» **Data**:
___

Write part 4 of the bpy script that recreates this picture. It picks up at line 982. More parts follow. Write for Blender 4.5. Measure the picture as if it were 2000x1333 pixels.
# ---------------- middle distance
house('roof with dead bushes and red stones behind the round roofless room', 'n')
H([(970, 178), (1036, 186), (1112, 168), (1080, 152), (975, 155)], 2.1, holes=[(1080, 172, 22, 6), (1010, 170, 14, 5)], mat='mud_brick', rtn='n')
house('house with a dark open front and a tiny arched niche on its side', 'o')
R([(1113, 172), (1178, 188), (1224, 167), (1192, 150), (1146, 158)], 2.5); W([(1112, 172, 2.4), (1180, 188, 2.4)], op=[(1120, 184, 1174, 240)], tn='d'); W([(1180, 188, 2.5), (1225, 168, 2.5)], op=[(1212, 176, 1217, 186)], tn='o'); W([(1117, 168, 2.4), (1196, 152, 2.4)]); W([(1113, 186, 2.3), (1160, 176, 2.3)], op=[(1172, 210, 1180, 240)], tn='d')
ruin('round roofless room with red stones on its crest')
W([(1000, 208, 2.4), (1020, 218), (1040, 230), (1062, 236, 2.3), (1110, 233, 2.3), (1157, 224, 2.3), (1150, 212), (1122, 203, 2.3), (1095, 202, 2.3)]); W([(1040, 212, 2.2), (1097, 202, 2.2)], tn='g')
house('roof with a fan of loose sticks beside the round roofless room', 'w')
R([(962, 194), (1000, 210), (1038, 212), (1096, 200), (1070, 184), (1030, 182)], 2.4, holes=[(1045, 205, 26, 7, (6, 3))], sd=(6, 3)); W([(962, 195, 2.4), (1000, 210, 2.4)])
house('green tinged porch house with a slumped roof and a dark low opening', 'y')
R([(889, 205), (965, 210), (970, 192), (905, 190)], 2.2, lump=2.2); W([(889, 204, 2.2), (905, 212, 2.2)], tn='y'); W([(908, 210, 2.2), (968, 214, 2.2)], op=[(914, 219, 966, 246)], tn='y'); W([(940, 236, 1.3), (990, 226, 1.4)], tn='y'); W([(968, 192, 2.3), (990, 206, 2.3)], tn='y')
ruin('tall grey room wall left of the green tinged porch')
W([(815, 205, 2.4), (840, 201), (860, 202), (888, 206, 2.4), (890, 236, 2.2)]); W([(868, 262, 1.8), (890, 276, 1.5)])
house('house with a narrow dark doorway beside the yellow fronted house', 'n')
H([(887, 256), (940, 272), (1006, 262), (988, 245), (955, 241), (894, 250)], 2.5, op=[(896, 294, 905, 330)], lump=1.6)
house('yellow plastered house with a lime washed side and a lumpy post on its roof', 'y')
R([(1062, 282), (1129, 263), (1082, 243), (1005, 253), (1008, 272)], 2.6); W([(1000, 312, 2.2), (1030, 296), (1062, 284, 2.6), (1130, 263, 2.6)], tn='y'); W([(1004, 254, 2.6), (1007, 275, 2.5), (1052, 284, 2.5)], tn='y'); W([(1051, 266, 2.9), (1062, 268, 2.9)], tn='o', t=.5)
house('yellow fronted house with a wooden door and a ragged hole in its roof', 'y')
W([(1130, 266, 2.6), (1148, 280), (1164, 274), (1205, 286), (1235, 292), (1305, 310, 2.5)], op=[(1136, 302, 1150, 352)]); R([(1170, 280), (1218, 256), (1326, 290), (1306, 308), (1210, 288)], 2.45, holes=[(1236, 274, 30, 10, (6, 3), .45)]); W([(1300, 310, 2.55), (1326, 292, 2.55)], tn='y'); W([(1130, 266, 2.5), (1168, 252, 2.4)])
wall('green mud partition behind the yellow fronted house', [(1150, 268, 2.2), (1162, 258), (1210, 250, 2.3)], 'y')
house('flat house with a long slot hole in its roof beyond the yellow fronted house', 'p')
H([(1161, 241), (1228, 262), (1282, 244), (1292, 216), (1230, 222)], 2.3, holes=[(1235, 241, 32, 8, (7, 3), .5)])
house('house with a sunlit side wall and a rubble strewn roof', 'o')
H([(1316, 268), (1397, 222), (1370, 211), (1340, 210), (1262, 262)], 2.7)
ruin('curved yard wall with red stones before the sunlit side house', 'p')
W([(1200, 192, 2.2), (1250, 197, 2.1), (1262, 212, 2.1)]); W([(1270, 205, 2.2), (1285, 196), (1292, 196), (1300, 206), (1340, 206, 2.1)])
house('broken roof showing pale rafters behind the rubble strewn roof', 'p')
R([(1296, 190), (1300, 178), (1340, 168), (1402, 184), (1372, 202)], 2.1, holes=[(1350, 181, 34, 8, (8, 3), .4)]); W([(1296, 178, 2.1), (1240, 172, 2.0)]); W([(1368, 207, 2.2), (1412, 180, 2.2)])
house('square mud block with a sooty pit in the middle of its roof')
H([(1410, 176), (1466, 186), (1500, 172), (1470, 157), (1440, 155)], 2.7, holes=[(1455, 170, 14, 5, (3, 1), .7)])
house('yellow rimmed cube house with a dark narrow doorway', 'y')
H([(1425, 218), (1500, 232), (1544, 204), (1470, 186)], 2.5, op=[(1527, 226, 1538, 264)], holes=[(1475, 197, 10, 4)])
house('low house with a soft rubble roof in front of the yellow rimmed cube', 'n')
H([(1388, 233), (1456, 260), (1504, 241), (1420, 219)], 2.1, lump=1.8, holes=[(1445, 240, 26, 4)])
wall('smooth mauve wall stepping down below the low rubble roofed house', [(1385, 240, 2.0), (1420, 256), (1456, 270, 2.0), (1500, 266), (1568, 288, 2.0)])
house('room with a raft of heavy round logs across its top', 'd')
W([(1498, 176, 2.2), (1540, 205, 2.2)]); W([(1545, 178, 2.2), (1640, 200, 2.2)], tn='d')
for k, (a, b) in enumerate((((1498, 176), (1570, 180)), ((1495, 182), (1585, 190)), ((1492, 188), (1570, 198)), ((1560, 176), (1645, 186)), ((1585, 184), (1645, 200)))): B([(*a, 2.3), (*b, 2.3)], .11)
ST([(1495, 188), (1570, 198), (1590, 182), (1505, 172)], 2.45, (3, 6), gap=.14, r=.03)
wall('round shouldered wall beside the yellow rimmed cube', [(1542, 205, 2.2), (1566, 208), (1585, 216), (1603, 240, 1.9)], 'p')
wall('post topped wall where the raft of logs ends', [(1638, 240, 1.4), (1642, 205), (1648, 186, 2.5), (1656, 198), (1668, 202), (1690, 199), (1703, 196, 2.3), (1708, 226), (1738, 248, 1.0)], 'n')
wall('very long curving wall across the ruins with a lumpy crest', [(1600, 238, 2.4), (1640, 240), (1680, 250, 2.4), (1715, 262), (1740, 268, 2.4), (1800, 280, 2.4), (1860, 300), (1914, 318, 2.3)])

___

Write out the whole listing exactly.

» **Response to the task**:
Write part 4 of the bpy script that recreates this picture. It picks up at line 982. More parts follow. Write for Blender 4.5. Measure the picture as if it were 2000x1333 pixels.
# ---------------- middle distance
house('roof with dead bushes and red stones behind the round roofless room', 'n')
H([(970, 178), (1036, 186), (1112, 168), (1080, 152), (975, 155)], 2.1, holes=[(1080, 172, 22, 6), (1010, 170, 14, 5)], mat='mud_brick', rtn='n')
house('house with a dark open front and a tiny arched niche on its side', 'o')
R([(1113, 172), (1178, 188), (1224, 167), (1192, 150), (1146, 158)], 2.5); W([(1112, 172, 2.4), (1180, 188, 2.4)], op=[(1120, 184, 1174, 240)], tn='d'); W([(1180, 188, 2.5), (1225, 168, 2.5)], op=[(1212, 176, 1217, 186)], tn='o'); W([(1117, 168, 2.4), (1196, 152, 2.4)]); W([(1113, 186, 2.3), (1160, 176, 2.3)], op=[(1172, 210, 1180, 240)], tn='d')
ruin('round roofless room with red stones on its crest')
W([(1000, 208, 2.4), (1020, 218), (1040, 230), (1062, 236, 2.3), (1110, 233, 2.3), (1157, 224, 2.3), (1150, 212), (1122, 203, 2.3), (1095, 202, 2.3)]); W([(1040, 212, 2.2), (1097, 202, 2.2)], tn='g')
house('roof with a fan of loose sticks beside the round roofless room', 'w')
R([(962, 194), (1000, 210), (1038, 212), (1096, 200), (1070, 184), (1030, 182)], 2.4, holes=[(1045, 205, 26, 7, (6, 3))], sd=(6, 3)); W([(962, 195, 2.4), (1000, 210, 2.4)])
house('green tinged porch house with a slumped roof and a dark low opening', 'y')
R([(889, 205), (965, 210), (970, 192), (905, 190)], 2.2, lump=2.2); W([(889, 204, 2.2), (905, 212, 2.2)], tn='y'); W([(908, 210, 2.2), (968, 214, 2.2)], op=[(914, 219, 966, 246)], tn='y'); W([(940, 236, 1.3), (990, 226, 1.4)], tn='y'); W([(968, 192, 2.3), (990, 206, 2.3)], tn='y')
ruin('tall grey room wall left of the green tinged porch')
W([(815, 205, 2.4), (840, 201), (860, 202), (888, 206, 2.4), (890, 236, 2.2)]); W([(868, 262, 1.8), (890, 276, 1.5)])
house('house with a narrow dark doorway beside the yellow fronted house', 'n')
H([(887, 256), (940, 272), (1006, 262), (988, 245), (955, 241), (894, 250)], 2.5, op=[(896, 294, 905, 330)], lump=1.6)
house('yellow plastered house with a lime washed side and a lumpy post on its roof', 'y')
R([(1062, 282), (1129, 263), (1082, 243), (1005, 253), (1008, 272)], 2.6); W([(1000, 312, 2.2), (1030, 296), (1062, 284, 2.6), (1130, 263, 2.6)], tn='y'); W([(1004, 254, 2.6), (1007, 275, 2.5), (1052, 284, 2.5)], tn='y'); W([(1051, 266, 2.9), (1062, 268, 2.9)], tn='o', t=.5)
house('yellow fronted house with a wooden door and a ragged hole in its roof', 'y')
W([(1130, 266, 2.6), (1148, 280), (1164, 274), (1205, 286), (1235, 292), (1305, 310, 2.5)], op=[(1136, 302, 1150, 352)]); R([(1170, 280), (1218, 256), (1326, 290), (1306, 308), (1210, 288)], 2.45, holes=[(1236, 274, 30, 10, (6, 3), .45)]); W([(1300, 310, 2.55), (1326, 292, 2.55)], tn='y'); W([(1130, 266, 2.5), (1168, 252, 2.4)])
wall('green mud partition behind the yellow fronted house', [(1150, 268, 2.2), (1162, 258), (1210, 250, 2.3)], 'y')
house('flat house with a long slot hole in its roof beyond the yellow fronted house', 'p')
H([(1161, 241), (1228, 262), (1282, 244), (1292, 216), (1230, 222)], 2.3, holes=[(1235, 241, 32, 8, (7, 3), .5)])
house('house with a sunlit side wall and a rubble strewn roof', 'o')
H([(1316, 268), (1397, 222), (1370, 211), (1340, 210), (1262, 262)], 2.7)
ruin('curved yard wall with red stones before the sunlit side house', 'p')
W([(1200, 192, 2.2), (1250, 197, 2.1), (1262, 212, 2.1)]); W([(1270, 205, 2.2), (1285, 196), (1292, 196), (1300, 206), (1340, 206, 2.1)])
house('broken roof showing pale rafters behind the rubble strewn roof', 'p')
R([(1296, 190), (1300, 178), (1340, 168), (1402, 184), (1372, 202)], 2.1, holes=[(1350, 181, 34, 8, (8, 3), .4)]); W([(1296, 178, 2.1), (1240, 172, 2.0)]); W([(1368, 207, 2.2), (1412, 180, 2.2)])
house('square mud block with a sooty pit in the middle of its roof')
H([(1410, 176), (1466, 186), (1500, 172), (1470, 157), (1440, 155)], 2.7, holes=[(1455, 170, 14, 5, (3, 1), .7)])
house('yellow rimmed cube house with a dark narrow doorway', 'y')
H([(1425, 218), (1500, 232), (1544, 204), (1470, 186)], 2.5, op=[(1527, 226, 1538, 264)], holes=[(1475, 197, 10, 4)])
house('low house with a soft rubble roof in front of the yellow rimmed cube', 'n')
H([(1388, 233), (1456, 260), (1504, 241), (1420, 219)], 2.1, lump=1.8, holes=[(1445, 240, 26, 4)])
wall('smooth mauve wall stepping down below the low rubble roofed house', [(1385, 240, 2.0), (1420, 256), (1456, 270, 2.0), (1500, 266), (1568, 288, 2.0)])
house('room with a raft of heavy round logs across its top', 'd')
W([(1498, 176, 2.2), (1540, 205, 2.2)]); W([(1545, 178, 2.2), (1640, 200, 2.2)], tn='d')
for k, (a, b) in enumerate((((1498, 176), (1570, 180)), ((1495, 182), (1585, 190)), ((1492, 188), (1570, 198)), ((1560, 176), (1645, 186)), ((1585, 184), (1645, 200)))): B([(*a, 2.3), (*b, 2.3)], .11)
ST([(1495, 188), (1570, 198), (1590, 182), (1505, 172)], 2.45, (3, 6), gap=.14, r=.03)
wall('round shouldered wall beside the yellow rimmed cube', [(1542, 205, 2.2), (1566, 208), (1585, 216), (1603, 240, 1.9)], 'p')
wall('post topped wall where the raft of logs ends', [(1638, 240, 1.4), (1642, 205), (1648, 186, 2.5), (1656, 198), (1668, 202), (1690, 199), (1703, 196, 2.3), (1708, 226), (1738, 248, 1.0)], 'n')
wall('very long curving wall across the ruins with a lumpy crest', [(1600, 238, 2.4), (1640, 240), (1680, 250, 2.4), (1715, 262), (1740, 268, 2.4), (1800, 280, 2.4), (1860, 300), (1914, 318, 2.3)])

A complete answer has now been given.